### Supplied information ###

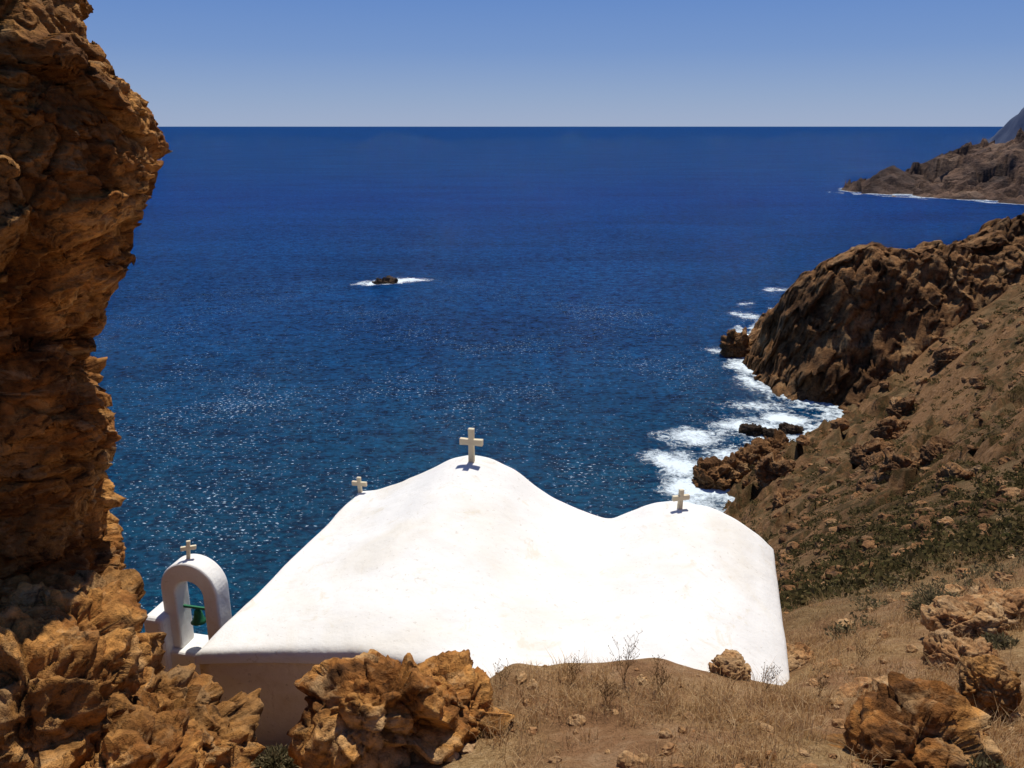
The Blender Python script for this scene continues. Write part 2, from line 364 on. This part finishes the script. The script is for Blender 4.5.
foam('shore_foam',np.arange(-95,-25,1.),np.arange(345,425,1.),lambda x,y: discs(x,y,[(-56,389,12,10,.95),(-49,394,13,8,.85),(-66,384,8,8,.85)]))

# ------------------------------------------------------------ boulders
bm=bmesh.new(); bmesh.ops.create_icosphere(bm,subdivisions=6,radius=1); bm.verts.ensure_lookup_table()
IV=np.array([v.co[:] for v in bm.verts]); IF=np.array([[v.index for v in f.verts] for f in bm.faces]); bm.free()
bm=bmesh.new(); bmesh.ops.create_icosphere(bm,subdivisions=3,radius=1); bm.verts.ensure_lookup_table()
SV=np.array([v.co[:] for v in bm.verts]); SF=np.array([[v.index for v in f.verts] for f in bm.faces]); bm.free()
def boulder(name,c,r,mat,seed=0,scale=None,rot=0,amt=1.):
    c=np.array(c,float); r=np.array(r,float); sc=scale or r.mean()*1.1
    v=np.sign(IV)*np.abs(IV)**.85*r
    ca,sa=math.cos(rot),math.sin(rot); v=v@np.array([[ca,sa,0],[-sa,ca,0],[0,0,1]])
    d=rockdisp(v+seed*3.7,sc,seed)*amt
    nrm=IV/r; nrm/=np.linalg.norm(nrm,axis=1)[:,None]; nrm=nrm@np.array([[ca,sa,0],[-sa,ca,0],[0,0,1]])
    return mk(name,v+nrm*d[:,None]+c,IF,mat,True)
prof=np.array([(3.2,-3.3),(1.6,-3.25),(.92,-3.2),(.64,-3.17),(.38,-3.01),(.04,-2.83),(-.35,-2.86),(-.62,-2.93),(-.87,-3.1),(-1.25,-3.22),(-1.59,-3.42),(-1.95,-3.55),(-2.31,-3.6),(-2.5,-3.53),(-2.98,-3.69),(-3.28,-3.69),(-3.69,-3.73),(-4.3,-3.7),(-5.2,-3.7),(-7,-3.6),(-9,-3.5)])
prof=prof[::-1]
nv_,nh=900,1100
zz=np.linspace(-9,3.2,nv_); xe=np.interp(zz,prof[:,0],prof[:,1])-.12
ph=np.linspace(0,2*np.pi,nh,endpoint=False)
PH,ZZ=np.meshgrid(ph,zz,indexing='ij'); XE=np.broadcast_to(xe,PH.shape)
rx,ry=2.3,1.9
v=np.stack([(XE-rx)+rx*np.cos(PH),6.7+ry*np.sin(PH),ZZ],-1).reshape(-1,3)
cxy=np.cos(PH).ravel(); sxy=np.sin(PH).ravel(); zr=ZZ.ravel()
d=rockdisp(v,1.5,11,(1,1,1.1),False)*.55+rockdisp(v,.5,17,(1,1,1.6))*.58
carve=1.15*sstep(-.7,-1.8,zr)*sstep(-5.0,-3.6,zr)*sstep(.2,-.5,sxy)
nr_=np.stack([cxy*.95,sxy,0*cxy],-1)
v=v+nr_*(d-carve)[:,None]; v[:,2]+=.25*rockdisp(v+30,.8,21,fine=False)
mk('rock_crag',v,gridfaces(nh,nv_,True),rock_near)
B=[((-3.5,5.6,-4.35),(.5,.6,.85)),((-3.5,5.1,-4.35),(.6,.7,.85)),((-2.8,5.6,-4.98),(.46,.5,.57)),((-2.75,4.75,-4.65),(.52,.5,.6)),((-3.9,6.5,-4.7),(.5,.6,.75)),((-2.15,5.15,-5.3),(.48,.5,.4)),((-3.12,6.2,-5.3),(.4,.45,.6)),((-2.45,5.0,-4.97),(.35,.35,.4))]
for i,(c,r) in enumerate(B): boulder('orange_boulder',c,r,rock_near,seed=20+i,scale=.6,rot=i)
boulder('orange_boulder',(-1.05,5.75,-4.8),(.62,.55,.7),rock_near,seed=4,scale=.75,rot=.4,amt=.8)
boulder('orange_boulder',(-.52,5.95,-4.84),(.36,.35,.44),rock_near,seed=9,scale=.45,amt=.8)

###

Given request
Would you set down the listing exactly, omitting pictures?

The reply
The Blender Python script for this scene continues. Write part 2, from line 364 on. This part finishes the script. The script is for Blender 4.5.
foam('shore_foam',np.arange(-95,-25,1.),np.arange(345,425,1.),lambda x,y: discs(x,y,[(-56,389,12,10,.95),(-49,394,13,8,.85),(-66,384,8,8,.85)]))

# ------------------------------------------------------------ boulders
bm=bmesh.new(); bmesh.ops.create_icosphere(bm,subdivisions=6,radius=1); bm.verts.ensure_lookup_table()
IV=np.array([v.co[:] for v in bm.verts]); IF=np.array([[v.index for v in f.verts] for f in bm.faces]); bm.free()
bm=bmesh.new(); bmesh.ops.create_icosphere(bm,subdivisions=3,radius=1); bm.verts.ensure_lookup_table()
SV=np.array([v.co[:] for v in bm.verts]); SF=np.array([[v.index for v in f.verts] for f in bm.faces]); bm.free()
def boulder(name,c,r,mat,seed=0,scale=None,rot=0,amt=1.):
    c=np.array(c,float); r=np.array(r,float); sc=scale or r.mean()*1.1
    v=np.sign(IV)*np.abs(IV)**.85*r
    ca,sa=math.cos(rot),math.sin(rot); v=v@np.array([[ca,sa,0],[-sa,ca,0],[0,0,1]])
    d=rockdisp(v+seed*3.7,sc,seed)*amt
    nrm=IV/r; nrm/=np.linalg.norm(nrm,axis=1)[:,None]; nrm=nrm@np.array([[ca,sa,0],[-sa,ca,0],[0,0,1]])
    return mk(name,v+nrm*d[:,None]+c,IF,mat,True)
prof=np.array([(3.2,-3.3),(1.6,-3.25),(.92,-3.2),(.64,-3.17),(.38,-3.01),(.04,-2.83),(-.35,-2.86),(-.62,-2.93),(-.87,-3.1),(-1.25,-3.22),(-1.59,-3.42),(-1.95,-3.55),(-2.31,-3.6),(-2.5,-3.53),(-2.98,-3.69),(-3.28,-3.69),(-3.69,-3.73),(-4.3,-3.7),(-5.2,-3.7),(-7,-3.6),(-9,-3.5)])
prof=prof[::-1]
nv_,nh=900,1100
zz=np.linspace(-9,3.2,nv_); xe=np.interp(zz,prof[:,0],prof[:,1])-.12
ph=np.linspace(0,2*np.pi,nh,endpoint=False)
PH,ZZ=np.meshgrid(ph,zz,indexing='ij'); XE=np.broadcast_to(xe,PH.shape)
rx,ry=2.3,1.9
v=np.stack([(XE-rx)+rx*np.cos(PH),6.7+ry*np.sin(PH),ZZ],-1).reshape(-1,3)
cxy=np.cos(PH).ravel(); sxy=np.sin(PH).ravel(); zr=ZZ.ravel()
d=rockdisp(v,1.5,11,(1,1,1.1),False)*.55+rockdisp(v,.5,17,(1,1,1.6))*.58
carve=1.15*sstep(-.7,-1.8,zr)*sstep(-5.0,-3.6,zr)*sstep(.2,-.5,sxy)
nr_=np.stack([cxy*.95,sxy,0*cxy],-1)
v=v+nr_*(d-carve)[:,None]; v[:,2]+=.25*rockdisp(v+30,.8,21,fine=False)
mk('rock_crag',v,gridfaces(nh,nv_,True),rock_near)
B=[((-3.5,5.6,-4.35),(.5,.6,.85)),((-3.5,5.1,-4.35),(.6,.7,.85)),((-2.8,5.6,-4.98),(.46,.5,.57)),((-2.75,4.75,-4.65),(.52,.5,.6)),((-3.9,6.5,-4.7),(.5,.6,.75)),((-2.15,5.15,-5.3),(.48,.5,.4)),((-3.12,6.2,-5.3),(.4,.45,.6)),((-2.45,5.0,-4.97),(.35,.35,.4))]
for i,(c,r) in enumerate(B): boulder('orange_boulder',c,r,rock_near,seed=20+i,scale=.6,rot=i)
boulder('orange_boulder',(-1.05,5.75,-4.8),(.62,.55,.7),rock_near,seed=4,scale=.75,rot=.4,amt=.8)
boulder('orange_boulder',(-.52,5.95,-4.84),(.36,.35,.44),rock_near,seed=9,scale=.45,amt=.8)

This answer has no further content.